Несмотря на полученное широкое светское образование и литературный талант, Ѓирш не разбрасывался плодами своей эрудиции и писал только о том, что могло способствовать еврейскому образу жизни. «Человеческость» (Menschentum) классиков немецкой философии для Ѓирша была лишь промежуточной стадией на пути к «еврейскости» (Israeltum) соблюдающего Тору иудея. В своих переводах Пятикнижия и Псалмов Ѓирш намеренно использовал искусственный немецкий язык, приближенный к языку оригинала. Он считал, что исторические штудии участников Wissenchaft des Judentums не имеют никакой ценности, если не помогают понимать и, самое главное, исполнять заповеди. «Сколько из тех, кто изучают слихот [покаянные молитвы]… всё еще встают рано поутру и читают слихот?» Неудивительно, что историк Генрих Грец, некогда выразивший свое преклонение перед Ѓиршем в посвящении к работе «Гностицизм и иудаизм» (1846): «С чувствами любви и признательности — выдающемуся защитнику исторического иудаизма, незабываемому учителю и дорогому другу», к началу 1850-х годов отдалился от него. Для Ѓирша значение имела только Тора: она была дана еврейскому народу в пустыне, и это означало, что евреи, даже не имея собственной страны, остаются народом. В изгнании есть и положительная сторона: оно поможет Израилю научить другие народы тому, «что Бог есть источник благословения». В XIX веке столь настоятельное подчеркивание роли евреев как народа невозможно воспринимать вне контекста универсалистских утверждениий некоторых реформистов о том, что евреи якобы вообще не народ [7].
Неприятие Ѓиршем научно-исторического подхода было, по всей вероятности, отчасти вызвано подозрением, что Еврейская теологическая семинария, открытая в Бреслау в 1854 году, будет подрывать авторитет Торы: ведь учившиеся там будущие раввины станут считать, что ѓалаха не получена в результате откровения непосредственно на горе Синай, а введена мудрецами.
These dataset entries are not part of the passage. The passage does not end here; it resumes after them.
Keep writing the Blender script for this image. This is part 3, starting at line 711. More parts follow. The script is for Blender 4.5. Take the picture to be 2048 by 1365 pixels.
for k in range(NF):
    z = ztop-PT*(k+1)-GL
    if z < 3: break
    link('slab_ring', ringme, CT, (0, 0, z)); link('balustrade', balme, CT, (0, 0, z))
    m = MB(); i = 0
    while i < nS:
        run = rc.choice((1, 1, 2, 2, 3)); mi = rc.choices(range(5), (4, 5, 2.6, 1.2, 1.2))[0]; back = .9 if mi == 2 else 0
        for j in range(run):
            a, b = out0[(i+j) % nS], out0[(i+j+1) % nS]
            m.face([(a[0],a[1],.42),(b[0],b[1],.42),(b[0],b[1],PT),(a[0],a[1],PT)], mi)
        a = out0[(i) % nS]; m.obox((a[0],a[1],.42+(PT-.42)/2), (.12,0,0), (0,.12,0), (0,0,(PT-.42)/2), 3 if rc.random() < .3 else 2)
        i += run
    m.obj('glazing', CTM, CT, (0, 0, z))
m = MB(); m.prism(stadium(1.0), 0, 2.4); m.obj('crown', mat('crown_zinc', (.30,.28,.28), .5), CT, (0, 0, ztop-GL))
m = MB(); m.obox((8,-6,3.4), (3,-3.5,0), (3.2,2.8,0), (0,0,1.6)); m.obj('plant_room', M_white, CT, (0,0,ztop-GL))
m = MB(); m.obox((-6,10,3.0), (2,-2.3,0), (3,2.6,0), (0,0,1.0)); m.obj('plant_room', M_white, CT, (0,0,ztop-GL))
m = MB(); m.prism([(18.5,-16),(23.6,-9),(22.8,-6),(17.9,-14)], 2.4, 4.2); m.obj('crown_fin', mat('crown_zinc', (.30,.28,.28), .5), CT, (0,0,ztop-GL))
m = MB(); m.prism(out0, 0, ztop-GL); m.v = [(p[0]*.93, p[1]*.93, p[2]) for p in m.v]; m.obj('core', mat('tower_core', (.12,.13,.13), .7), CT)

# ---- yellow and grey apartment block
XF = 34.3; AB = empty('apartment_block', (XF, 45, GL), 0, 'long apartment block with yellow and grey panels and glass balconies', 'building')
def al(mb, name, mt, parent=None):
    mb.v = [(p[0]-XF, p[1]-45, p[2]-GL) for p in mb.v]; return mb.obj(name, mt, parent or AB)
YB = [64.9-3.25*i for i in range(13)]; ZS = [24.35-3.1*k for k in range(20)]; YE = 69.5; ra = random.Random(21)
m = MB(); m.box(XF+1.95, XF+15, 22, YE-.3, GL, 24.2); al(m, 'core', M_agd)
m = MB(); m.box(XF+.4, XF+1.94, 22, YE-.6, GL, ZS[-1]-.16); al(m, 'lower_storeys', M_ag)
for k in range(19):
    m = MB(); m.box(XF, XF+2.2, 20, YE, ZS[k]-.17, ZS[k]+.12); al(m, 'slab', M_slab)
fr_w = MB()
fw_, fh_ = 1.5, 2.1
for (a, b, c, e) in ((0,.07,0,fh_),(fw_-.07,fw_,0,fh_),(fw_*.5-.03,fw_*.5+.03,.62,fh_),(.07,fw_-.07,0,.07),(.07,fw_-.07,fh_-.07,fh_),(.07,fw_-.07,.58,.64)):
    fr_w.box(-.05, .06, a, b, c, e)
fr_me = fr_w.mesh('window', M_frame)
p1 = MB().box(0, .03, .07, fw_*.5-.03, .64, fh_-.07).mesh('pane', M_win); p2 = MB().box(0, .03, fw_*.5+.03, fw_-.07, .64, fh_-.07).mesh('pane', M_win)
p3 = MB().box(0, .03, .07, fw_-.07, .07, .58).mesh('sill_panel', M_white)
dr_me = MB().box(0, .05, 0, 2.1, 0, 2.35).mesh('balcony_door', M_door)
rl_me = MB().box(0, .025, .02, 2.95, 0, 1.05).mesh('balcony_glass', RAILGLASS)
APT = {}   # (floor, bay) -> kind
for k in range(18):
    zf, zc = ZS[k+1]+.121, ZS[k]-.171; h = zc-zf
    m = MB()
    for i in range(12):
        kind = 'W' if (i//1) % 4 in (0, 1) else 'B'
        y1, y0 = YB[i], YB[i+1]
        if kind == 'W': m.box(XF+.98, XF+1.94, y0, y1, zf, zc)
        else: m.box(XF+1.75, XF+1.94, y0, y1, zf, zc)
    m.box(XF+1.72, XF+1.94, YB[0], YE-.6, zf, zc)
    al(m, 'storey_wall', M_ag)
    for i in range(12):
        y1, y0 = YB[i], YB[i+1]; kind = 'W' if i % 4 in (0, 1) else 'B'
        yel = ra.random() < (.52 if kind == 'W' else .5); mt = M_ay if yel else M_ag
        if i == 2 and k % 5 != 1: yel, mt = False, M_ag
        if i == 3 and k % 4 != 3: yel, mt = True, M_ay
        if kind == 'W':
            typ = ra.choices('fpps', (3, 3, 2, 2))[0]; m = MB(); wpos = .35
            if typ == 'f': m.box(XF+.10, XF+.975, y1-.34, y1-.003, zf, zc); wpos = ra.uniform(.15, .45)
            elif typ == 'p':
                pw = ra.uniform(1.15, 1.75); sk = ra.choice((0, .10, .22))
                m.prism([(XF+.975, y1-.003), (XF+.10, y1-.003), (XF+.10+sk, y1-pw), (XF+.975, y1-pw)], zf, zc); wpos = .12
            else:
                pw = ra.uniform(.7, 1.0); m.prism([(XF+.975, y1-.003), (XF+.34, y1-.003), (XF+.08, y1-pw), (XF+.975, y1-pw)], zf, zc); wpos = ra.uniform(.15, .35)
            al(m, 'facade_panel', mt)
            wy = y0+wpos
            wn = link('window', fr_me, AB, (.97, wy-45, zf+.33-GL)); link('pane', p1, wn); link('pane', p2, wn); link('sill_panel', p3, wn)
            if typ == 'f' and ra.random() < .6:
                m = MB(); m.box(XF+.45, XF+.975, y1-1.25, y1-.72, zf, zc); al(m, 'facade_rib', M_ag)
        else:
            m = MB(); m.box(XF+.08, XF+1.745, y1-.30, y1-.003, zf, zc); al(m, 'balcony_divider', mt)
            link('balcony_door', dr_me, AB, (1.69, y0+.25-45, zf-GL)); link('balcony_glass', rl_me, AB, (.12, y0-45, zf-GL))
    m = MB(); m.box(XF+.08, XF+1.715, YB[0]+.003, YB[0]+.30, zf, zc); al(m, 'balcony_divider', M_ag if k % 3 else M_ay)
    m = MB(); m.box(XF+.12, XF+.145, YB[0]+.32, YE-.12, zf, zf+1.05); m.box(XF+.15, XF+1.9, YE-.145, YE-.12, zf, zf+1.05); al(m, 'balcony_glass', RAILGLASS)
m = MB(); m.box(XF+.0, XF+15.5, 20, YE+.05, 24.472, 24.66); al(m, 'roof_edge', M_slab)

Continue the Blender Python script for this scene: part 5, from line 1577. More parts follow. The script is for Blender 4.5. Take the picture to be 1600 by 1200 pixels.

Сразу же после открытия семинарии Ѓирш призвал ее «духовного отца» и первого директора Захариаса Франкеля публично провозгласить религиозные принципы, которые лягут в основу обучения в новом заведении. Франкель этого не сделал, после чего Ѓирш упорно клеймил оппонента в печати, в особенности после того, как публикация в 1859 году книги Франкеля «Дархей ѓа-Мишна» («Пути Мишны») подтвердила его подозрения.